### [Problem to solve]
Check every line of the material below for the string "pixels", and return the ones that have it.

:::::

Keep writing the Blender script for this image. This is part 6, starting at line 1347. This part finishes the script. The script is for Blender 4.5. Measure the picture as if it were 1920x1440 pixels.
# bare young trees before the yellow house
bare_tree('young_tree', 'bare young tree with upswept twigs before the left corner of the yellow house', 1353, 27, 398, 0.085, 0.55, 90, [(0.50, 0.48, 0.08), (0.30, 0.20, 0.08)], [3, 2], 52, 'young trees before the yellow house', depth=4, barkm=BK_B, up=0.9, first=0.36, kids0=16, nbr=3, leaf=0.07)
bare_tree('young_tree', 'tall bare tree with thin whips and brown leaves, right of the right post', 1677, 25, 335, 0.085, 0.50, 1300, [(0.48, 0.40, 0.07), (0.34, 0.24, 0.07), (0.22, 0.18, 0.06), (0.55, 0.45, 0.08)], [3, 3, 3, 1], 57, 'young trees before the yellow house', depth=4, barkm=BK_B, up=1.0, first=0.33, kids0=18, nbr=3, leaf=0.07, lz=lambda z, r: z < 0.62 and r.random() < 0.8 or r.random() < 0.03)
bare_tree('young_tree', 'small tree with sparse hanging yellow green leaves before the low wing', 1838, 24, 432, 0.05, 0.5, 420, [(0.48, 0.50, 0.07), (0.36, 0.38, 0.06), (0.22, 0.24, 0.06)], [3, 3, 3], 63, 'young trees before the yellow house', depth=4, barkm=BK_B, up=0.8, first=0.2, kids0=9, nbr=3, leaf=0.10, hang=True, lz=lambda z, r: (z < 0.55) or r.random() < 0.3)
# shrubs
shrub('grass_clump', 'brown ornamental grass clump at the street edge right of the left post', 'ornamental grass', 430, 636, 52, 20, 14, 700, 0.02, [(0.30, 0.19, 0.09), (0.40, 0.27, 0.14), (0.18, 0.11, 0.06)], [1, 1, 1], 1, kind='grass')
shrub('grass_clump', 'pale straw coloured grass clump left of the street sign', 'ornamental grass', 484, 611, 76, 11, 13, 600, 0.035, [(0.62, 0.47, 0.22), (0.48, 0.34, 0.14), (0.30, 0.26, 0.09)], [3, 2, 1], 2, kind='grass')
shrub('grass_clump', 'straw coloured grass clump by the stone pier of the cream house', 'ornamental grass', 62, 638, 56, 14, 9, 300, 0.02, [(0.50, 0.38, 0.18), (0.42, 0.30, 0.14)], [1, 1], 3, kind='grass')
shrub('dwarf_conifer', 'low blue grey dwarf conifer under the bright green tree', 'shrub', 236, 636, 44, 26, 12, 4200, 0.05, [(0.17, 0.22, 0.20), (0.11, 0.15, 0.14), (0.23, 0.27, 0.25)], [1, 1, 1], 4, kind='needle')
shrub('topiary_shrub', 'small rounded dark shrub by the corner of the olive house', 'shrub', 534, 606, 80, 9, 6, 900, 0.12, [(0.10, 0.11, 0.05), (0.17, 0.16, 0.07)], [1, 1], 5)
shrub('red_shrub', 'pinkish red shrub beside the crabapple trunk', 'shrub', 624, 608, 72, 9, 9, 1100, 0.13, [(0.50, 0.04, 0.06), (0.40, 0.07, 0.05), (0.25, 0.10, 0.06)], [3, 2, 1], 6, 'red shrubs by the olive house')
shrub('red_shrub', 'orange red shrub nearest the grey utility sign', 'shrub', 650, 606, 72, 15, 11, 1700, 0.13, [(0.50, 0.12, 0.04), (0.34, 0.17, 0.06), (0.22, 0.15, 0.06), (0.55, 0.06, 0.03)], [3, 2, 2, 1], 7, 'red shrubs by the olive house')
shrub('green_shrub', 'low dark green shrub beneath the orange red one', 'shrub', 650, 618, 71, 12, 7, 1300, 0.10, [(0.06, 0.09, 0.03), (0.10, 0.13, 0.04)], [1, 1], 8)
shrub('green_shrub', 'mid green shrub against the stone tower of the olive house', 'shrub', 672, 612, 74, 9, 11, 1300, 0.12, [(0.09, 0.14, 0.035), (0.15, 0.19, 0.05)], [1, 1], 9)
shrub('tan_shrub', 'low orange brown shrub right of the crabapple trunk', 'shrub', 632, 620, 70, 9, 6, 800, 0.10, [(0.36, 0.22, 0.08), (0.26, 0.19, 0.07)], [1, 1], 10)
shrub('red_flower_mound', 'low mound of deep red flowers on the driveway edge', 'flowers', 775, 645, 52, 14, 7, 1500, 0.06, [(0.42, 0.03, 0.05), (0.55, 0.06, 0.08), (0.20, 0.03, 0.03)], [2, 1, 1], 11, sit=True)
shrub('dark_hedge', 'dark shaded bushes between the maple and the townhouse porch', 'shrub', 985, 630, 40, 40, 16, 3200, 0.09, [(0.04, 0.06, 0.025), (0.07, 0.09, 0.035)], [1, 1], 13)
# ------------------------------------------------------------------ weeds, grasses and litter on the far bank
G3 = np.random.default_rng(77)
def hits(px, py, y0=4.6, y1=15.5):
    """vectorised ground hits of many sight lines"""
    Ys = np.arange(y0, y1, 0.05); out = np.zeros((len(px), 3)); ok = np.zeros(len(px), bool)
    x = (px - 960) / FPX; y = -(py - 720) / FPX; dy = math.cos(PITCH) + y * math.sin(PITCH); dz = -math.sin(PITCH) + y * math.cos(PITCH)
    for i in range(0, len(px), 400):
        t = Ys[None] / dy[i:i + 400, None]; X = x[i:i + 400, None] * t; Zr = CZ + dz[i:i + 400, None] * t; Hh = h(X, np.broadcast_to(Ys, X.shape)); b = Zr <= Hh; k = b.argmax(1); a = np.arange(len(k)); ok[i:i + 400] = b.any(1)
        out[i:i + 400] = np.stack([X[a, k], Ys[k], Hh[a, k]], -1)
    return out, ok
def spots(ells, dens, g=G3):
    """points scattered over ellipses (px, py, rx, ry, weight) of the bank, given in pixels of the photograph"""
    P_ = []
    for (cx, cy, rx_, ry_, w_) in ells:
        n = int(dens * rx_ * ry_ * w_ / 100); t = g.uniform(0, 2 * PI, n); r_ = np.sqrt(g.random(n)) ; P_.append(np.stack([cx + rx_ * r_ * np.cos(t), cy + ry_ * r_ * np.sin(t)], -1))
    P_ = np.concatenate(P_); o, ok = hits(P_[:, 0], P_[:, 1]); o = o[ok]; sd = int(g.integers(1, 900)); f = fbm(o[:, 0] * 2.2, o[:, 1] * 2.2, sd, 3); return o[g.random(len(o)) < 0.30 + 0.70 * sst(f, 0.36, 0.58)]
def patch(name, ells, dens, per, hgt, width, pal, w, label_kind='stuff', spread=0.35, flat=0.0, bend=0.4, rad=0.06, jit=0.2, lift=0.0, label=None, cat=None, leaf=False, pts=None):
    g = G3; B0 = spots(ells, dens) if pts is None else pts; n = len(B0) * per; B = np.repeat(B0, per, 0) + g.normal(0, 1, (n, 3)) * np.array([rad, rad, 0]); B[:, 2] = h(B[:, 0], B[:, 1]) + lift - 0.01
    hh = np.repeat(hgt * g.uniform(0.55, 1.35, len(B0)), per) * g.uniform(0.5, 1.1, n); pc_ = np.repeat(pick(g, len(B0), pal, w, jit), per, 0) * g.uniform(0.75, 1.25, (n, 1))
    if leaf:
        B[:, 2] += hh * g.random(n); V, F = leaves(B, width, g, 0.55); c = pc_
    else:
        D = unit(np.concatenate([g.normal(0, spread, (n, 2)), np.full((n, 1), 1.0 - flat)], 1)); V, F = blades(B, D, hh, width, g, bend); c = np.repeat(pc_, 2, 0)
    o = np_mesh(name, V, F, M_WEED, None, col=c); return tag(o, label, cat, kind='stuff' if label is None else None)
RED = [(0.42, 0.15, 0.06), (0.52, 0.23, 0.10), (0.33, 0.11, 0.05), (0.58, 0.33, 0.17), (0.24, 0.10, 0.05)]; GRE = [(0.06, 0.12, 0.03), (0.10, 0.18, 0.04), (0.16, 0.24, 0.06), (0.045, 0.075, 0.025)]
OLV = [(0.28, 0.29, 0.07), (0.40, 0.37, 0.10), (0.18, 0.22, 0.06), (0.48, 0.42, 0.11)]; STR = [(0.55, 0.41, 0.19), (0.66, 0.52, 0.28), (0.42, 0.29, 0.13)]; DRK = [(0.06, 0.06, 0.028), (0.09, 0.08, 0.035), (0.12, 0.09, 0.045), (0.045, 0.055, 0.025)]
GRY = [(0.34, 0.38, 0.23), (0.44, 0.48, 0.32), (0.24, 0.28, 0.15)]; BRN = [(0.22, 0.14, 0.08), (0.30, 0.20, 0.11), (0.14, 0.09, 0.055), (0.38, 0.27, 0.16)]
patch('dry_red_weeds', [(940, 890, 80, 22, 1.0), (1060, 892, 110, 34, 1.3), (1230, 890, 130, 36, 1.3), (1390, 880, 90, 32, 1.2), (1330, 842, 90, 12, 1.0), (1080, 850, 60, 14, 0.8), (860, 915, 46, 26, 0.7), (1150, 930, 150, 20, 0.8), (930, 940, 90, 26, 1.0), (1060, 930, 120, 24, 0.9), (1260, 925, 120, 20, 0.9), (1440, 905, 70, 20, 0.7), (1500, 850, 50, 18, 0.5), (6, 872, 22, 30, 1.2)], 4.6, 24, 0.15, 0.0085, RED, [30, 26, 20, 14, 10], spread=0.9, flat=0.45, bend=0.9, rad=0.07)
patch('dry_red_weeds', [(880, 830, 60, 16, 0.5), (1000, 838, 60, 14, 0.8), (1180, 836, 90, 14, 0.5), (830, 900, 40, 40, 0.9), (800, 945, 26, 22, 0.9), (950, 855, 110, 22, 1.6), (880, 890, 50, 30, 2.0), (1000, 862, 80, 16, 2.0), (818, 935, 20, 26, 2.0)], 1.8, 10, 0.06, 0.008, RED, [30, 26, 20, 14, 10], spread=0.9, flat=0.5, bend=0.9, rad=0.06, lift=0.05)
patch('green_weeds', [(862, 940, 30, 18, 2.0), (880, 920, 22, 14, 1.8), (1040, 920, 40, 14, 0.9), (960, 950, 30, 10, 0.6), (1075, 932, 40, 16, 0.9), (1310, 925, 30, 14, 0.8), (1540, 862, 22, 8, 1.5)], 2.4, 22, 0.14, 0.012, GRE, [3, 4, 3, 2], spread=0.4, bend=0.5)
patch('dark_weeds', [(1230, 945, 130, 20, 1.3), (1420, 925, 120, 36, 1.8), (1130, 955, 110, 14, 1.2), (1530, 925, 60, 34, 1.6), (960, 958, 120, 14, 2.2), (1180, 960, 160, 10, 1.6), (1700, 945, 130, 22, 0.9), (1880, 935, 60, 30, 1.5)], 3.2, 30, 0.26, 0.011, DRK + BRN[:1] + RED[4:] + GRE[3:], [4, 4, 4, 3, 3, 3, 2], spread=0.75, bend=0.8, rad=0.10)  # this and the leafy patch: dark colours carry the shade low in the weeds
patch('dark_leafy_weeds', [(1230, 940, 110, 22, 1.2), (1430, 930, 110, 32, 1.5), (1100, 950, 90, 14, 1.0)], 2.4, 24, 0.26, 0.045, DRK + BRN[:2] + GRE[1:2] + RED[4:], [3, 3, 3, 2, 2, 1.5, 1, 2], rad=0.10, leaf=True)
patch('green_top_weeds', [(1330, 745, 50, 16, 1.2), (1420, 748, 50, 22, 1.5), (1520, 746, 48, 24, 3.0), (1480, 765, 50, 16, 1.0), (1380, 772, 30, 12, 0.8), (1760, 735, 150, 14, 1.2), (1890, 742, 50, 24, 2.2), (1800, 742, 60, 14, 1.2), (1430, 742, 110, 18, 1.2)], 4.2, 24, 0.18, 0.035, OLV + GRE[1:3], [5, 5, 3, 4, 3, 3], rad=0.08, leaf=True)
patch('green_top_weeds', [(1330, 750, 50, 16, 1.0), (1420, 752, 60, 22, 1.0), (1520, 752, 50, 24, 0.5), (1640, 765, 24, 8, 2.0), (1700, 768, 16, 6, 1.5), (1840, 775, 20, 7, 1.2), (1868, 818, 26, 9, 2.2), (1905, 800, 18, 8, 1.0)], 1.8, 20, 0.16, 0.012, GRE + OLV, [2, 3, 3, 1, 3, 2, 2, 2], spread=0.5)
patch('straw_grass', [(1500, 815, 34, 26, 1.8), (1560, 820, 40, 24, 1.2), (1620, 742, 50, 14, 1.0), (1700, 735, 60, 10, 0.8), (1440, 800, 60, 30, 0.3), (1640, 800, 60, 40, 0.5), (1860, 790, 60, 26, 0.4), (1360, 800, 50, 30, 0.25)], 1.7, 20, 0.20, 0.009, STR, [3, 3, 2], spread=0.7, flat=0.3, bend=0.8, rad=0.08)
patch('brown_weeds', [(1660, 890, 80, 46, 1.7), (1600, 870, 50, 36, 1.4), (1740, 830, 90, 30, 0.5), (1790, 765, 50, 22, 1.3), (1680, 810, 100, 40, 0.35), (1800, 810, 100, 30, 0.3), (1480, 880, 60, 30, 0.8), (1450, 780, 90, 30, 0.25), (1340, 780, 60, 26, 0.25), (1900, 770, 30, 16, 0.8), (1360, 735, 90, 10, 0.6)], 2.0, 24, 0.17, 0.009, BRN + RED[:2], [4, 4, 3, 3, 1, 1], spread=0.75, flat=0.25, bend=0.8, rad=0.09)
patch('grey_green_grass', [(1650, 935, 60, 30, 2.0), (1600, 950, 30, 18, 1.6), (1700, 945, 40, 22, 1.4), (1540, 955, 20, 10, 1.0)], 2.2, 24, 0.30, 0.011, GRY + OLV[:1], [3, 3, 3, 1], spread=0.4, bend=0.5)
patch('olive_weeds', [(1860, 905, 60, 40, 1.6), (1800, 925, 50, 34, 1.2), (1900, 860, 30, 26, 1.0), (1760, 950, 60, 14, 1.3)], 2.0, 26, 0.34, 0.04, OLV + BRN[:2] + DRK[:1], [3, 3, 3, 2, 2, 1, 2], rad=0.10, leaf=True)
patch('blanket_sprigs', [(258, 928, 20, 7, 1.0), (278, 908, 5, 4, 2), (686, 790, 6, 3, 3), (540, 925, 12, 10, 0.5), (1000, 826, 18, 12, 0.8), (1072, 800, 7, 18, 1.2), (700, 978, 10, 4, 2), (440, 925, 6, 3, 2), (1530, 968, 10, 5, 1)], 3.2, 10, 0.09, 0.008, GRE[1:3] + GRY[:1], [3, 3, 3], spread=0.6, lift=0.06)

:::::

### [Exercise answer]
Keep writing the Blender script for this image. This is part 6, starting at line 1347. This part finishes the script. The script is for Blender 4.5. Measure the picture as if it were 1920x1440 pixels.
    """points scattered over ellipses (px, py, rx, ry, weight) of the bank, given in pixels of the photograph"""